Friday, February 19, 2010

Winning the Prize

We have been watching and enjoying the Winter Olympics. These are sports that most people (including me) don’t follow regularly, but every four years we can get totally engrossed in the competition. And we can become “experts” about things we have never even tried (snowboarding, luge, skiing downhill at 70mph). The games have reminded me of the old Wide World of Sports motto: “The thrill of victory and the agony of defeat.”

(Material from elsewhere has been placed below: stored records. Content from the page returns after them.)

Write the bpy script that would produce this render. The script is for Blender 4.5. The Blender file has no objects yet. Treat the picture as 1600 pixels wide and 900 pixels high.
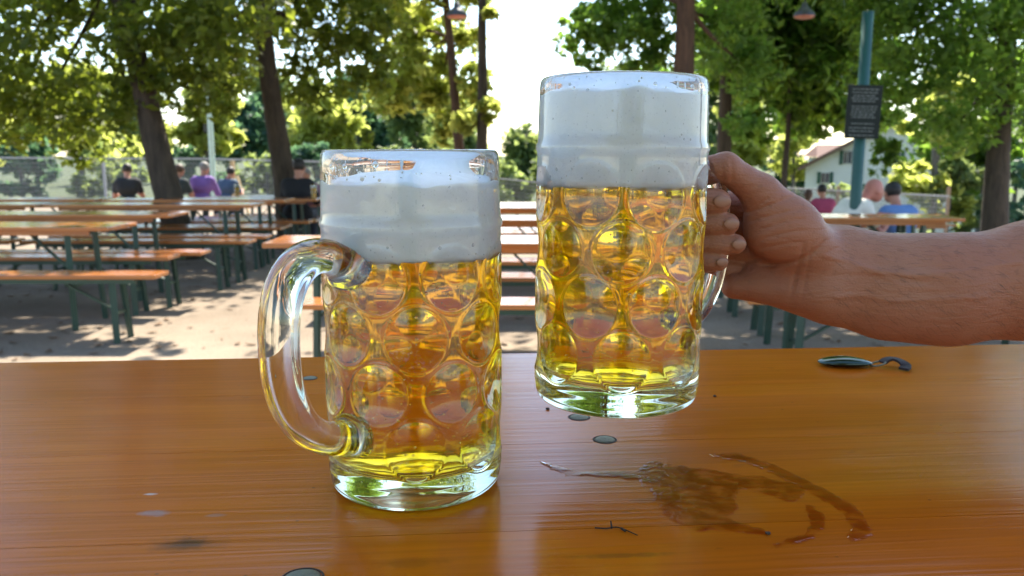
import bpy, bmesh, math, random
import numpy as np
from mathutils import Vector, Matrix

C = bpy.context.scene.collection
SC = bpy.context.scene
R = math.radians

# ------------------------------------------------------------------ camera
CAM_H = 1.30
FPX = 1300.0                      # focal length in pixels of a 1600 px wide picture
PITCH = math.atan(210.0 / FPX)
cam_data = bpy.data.cameras.new('camera')
cam = bpy.data.objects.new('camera', cam_data)
C.objects.link(cam)
cam.location = (0, 0, CAM_H)
cam.rotation_euler = (math.pi / 2 - PITCH, 0, 0)
cam_data.sensor_width = 36.0
cam_data.lens = 36.0 * FPX / 1600.0
cam_data.clip_start = 0.02
cam_data.clip_end = 3000
cam_data.dof.use_dof = True
cam_data.dof.focus_distance = 0.50
cam_data.dof.aperture_fstop = 15.0
SC.camera = cam

# ------------------------------------------------------------------ light
SUN_EL, SUN_AZ = R(52), R(12)    # azimuth measured from +Y towards +X
sun_dir = Vector((math.sin(SUN_AZ) * math.cos(SUN_EL), math.cos(SUN_AZ) * math.cos(SUN_EL), math.sin(SUN_EL)))
W = bpy.data.worlds.new('World'); SC.world = W; W.use_nodes = True
wn = W.node_tree.nodes; wl = W.node_tree.links
bg = wn['Background']
sky = wn.new('ShaderNodeTexSky'); sky.sky_type = 'NISHITA'; sky.sun_disc = False
sky.sun_elevation = SUN_EL; sky.sun_rotation = SUN_AZ
sky.air_density = 1.0; sky.dust_density = 0.5; sky.ozone_density = 1.0
wl.new(sky.outputs[0], bg.inputs[0]); bg.inputs[1].default_value = 0.12
sl = bpy.data.lights.new('sun', 'SUN'); sl.energy = 5.0; sl.angle = R(0.53); sl.color = (1.0, 0.93, 0.80)
so = bpy.data.objects.new('sun', sl); C.objects.link(so)
so.rotation_euler = sun_dir.to_track_quat('Z', 'Y').to_euler()
SC.view_settings.view_transform = 'Standard'; SC.view_settings.look = 'None'
SC.view_settings.exposure = 1.8; SC.view_settings.gamma = 1.0
cy = SC.cycles
cy.max_bounces = 24; cy.transmission_bounces = 18; cy.transparent_max_bounces = 24
cy.glossy_bounces = 8; cy.diffuse_bounces = 4; cy.volume_bounces = 0
cy.caustics_refractive = True; cy.caustics_reflective = True
cy.sample_clamp_indirect = 6.0; cy.blur_glossy = 0.5
cy.use_denoising = True

# ------------------------------------------------------------------ helpers
def ground(x, y):
    """height of the gently falling garden ground"""
    s = min(0.10, max(0.022, 0.052 + 0.0042 * x))
    y0 = min(9.0, max(5.0, 8.0 - 0.4 * x))
    d = min(max(0.0, y - y0), 45.0)
    return -s * d * min(1.0, d / 3.0)

def P(px, py, Y):
    """world point at world depth Y whose direction was surveyed at photo pixel px, py"""
    u = (px - 800) / FPX; v = (450 - py) / FPX
    dy = math.cos(PITCH) + v * math.sin(PITCH); dz = -math.sin(PITCH) + v * math.cos(PITCH)
    t = Y / dy
    return Vector((u * t, Y, CAM_H + dz * t))

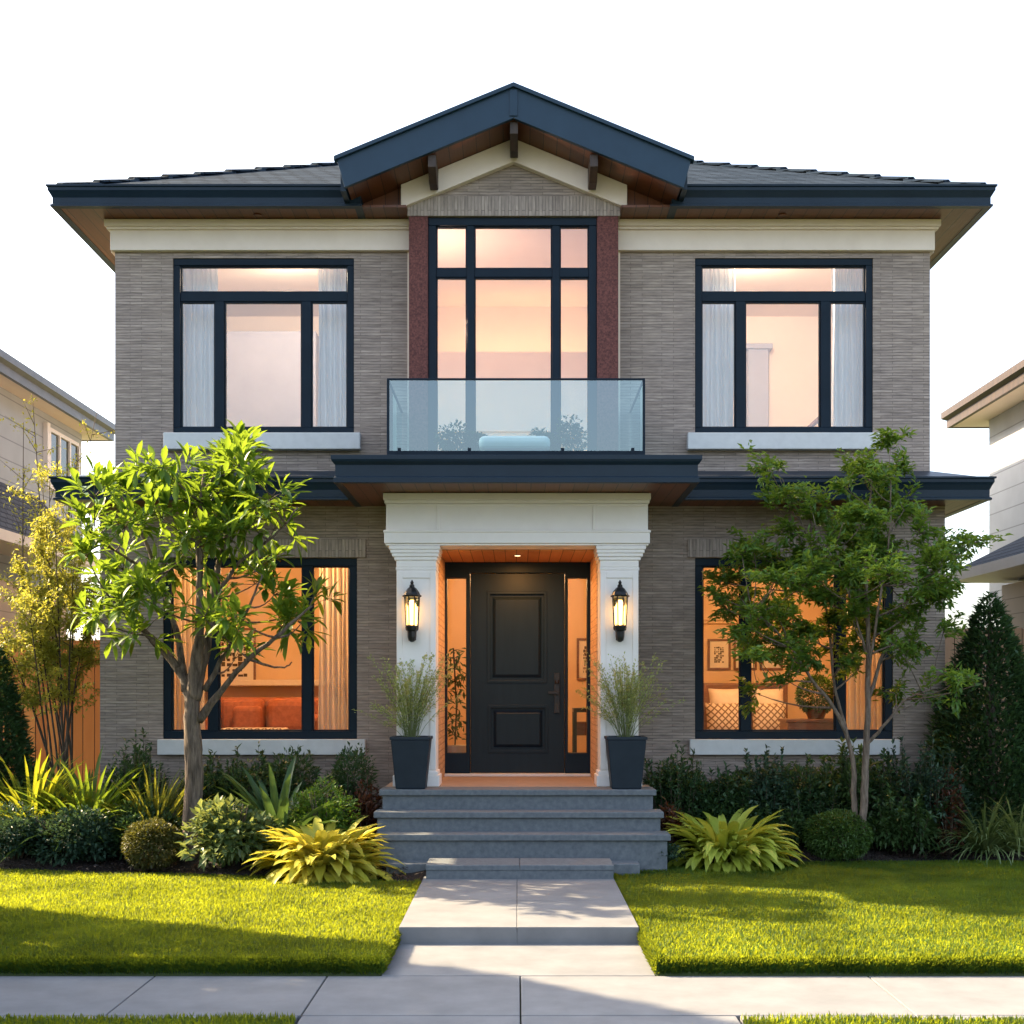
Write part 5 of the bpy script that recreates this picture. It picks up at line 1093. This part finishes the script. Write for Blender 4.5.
def neighbour(label, sgn, xw, xe, y0, y1, ze, xe2, ze2, zt2, ylow0, ylow1, wmat, lmat, win=None):
    """a house beside the plot: its flank wall, eaves, a pent roof over the ground floor; sgn = -1 to the left"""
    t = thing('neighbouring_house', label, 'house', (sgn * (xw + 4), (y0 + y1) / 2, 0)); far = sgn * (xw + 8)
    zs = ze + .03
    b = MB(); b.box(sgn * xw, far, y0, y1 - .55, 2.9, zs + .1); b.build('upper_wall', wmat, t)
    b = MB(); b.box(sgn * (xw - .35), far, ylow0 + .1, ylow1 - .4, -.05, 3.3 if ze2 > 3.3 else ze2 + .1); b.build('lower_wall', lmat, t)
    b = MB(); pk = ze + .25; rx = sgn * (xw + 4); rz = ze + .2 + 4.4 * .42
    b.add([(sgn * xe, y0 - .6, pk), (sgn * xe, y1, pk), (rx, y1 - 4.2, rz), (rx, y0 + 3.6, rz), (far + sgn * .5, y0 - .6, pk), (far + sgn * .5, y1, pk)], [(0, 1, 2, 3), (1, 5, 2), (4, 5, 2, 3), (0, 3, 4)]); rf = b.build('roof', M['shingle_gray'], t)
    gp2 = [(0, ze), (.02, ze), (.02, ze + .12), (.09, ze + .16), (.09, ze + .26), (-.04, ze + .26), (-.04, ze)]
    pth = [(far, y0 - .6), (sgn * xe, y0 - .6), (sgn * xe, y1), (far, y1)]
    if sgn > 0: pth = pth[::-1]
    b = MB(); b.sweep(pth, gp2); b.build('gutter', M['slate'] if sgn < 0 else M['beam'], rf)
    MB().box(sgn * (xe + .01), far, y0 - .6, y1 - .01, ze + .01, ze + .04).build('soffit', M['wall_peach'], rf)
    b = MB(); b.add([(sgn * xe2, ylow0, ze2 + .12), (sgn * xe2, ylow1, ze2 + .12), (sgn * (xw + .02), ylow1 - .7, zt2), (sgn * (xw + .02), ylow0, zt2), (far, ylow1, ze2 + .12), (far, ylow1 - .7, zt2)], [(0, 1, 2, 3), (1, 4, 5, 2)]); b.add([(sgn * xe2, ylow0, ze2 + .12), (sgn * (xw + .02), ylow0, zt2), (sgn * (xw + .02), ylow0, ze2 + .12)], [(0, 1, 2)]); pf = b.build('pent_roof', M['shingle_gray'], t)
    b = MB(); b.box(sgn * xe2, sgn * (xe2 + .04), ylow0, ylow1, ze2, ze2 + .14); b.box(sgn * (xe2 + .04), sgn * (xw + .3), ylow0, ylow1 - .01, ze2 + .01, ze2 + .04); b.build('fascia', M['white'], pf)
    if win:
        ya, yb, za, zb = win; w = .06
        b = MB(); xx = sgn * xw
        for yy0, yy1, zz0, zz1 in ((ya, yb, zb - w, zb), (ya, yb, za, za + w), (ya, ya + w, za + w, zb - w), (yb - w, yb, za + w, zb - w), ((ya * 2 + yb) / 3 - .03, (ya * 2 + yb) / 3 + .03, za + w, zb - w), ((ya + yb * 2) / 3 - .03, (ya + yb * 2) / 3 + .03, za + w, zb - w)): b.box(xx, xx - sgn * .06, yy0, yy1, zz0, zz1)
        b.box(xx, xx - sgn * .07, ya - .12, ya - .002, za - .05, zb + .05)
        wf = b.build('window', M['white'], t); wf['label'] = 'white three light window with a dark edge'
        np_mesh('pane', [(xx - sgn * .03, ya, za), (xx - sgn * .03, yb, za), (xx - sgn * .03, yb, zb), (xx - sgn * .03, ya, zb)], quads=[(0, 1, 2, 3)], mat=M['dpane'], parent=wf)
    return t
m, t_, p_, o_m = newmat('dark_window_pane'); p_.inputs['Base Color'].default_value = (.05, .06, .05, 1); p_.inputs['Roughness'].default_value = .05; M['dpane'] = m
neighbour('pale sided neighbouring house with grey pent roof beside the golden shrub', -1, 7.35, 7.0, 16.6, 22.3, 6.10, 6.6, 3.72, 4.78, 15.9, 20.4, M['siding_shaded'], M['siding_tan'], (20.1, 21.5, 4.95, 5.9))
neighbour('cream sided neighbouring house with a low grey roof behind the conical evergreen', 1, 7.35, 6.9, 15.5, 20.6, 5.98, 6.3, 3.36, 4.06, 14.8, 19.0, M['siding'], M['siding_tan'])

They have also reminded me of the words of the Apostle Paul: Everyone who competes in the games goes into strict training. They do it to get a crown that will not last; but we do it to get a crown that will last forever. Therefore I do not run like a man running aimlessly; I do not fight like a man beating the air. No, I beat my body and make it my slave so that after I have preached to others, I myself will not be disqualified for the prize.
1 Corinthians 9:25-27.

Let’s win the prize, eh?

Tuesday, February 02, 2010

Le'Go My Ego

Remember the old Toby Keith Song?
I wanna talk about me
Wanna talk about I
Wanna talk about number one
Oh my me my
What I think, what I like, what I know, what I want, what I see
I like talking about you you you you, usually, but occasionally
I wanna talk about meeeeee

This past week I read two articles that had contrasting premises. The topic was preaching and the amount of time preachers spend talking about themselves. One writer suggested that preachers do not talk about themselves enough. Therefore, the congregation rarely gets to hear what is close to its minister’s heart. The other author opined that many preachers talk about themselves far too often. This happens through illustrations, personal anecdotes, and humorous stories. Mark Galli wrote, "The sermon has inadvertently become the showcase of the pastor’s life and faith. Less about the centrality and greatness of Jesus. “

I think Galli is right. I listen to a lot of preaching (via podcasts, CDs, conferences, etc.), and many times I have heard too much about the preacher and too little about Jesus. My wife tells me that I don’t share enough personal stories and illustrations. She might be right, but I would rather leave people wanting to know more, rather than rolling their eyes, saying, “Sigh, here he goes again. What an egomaniac!”

I think it would be better to follow the lead of John the Baptist. He had the proper attitude about Jesus: "He must increase, but I must decrease.”

How about you? What’s your opinion of this issue?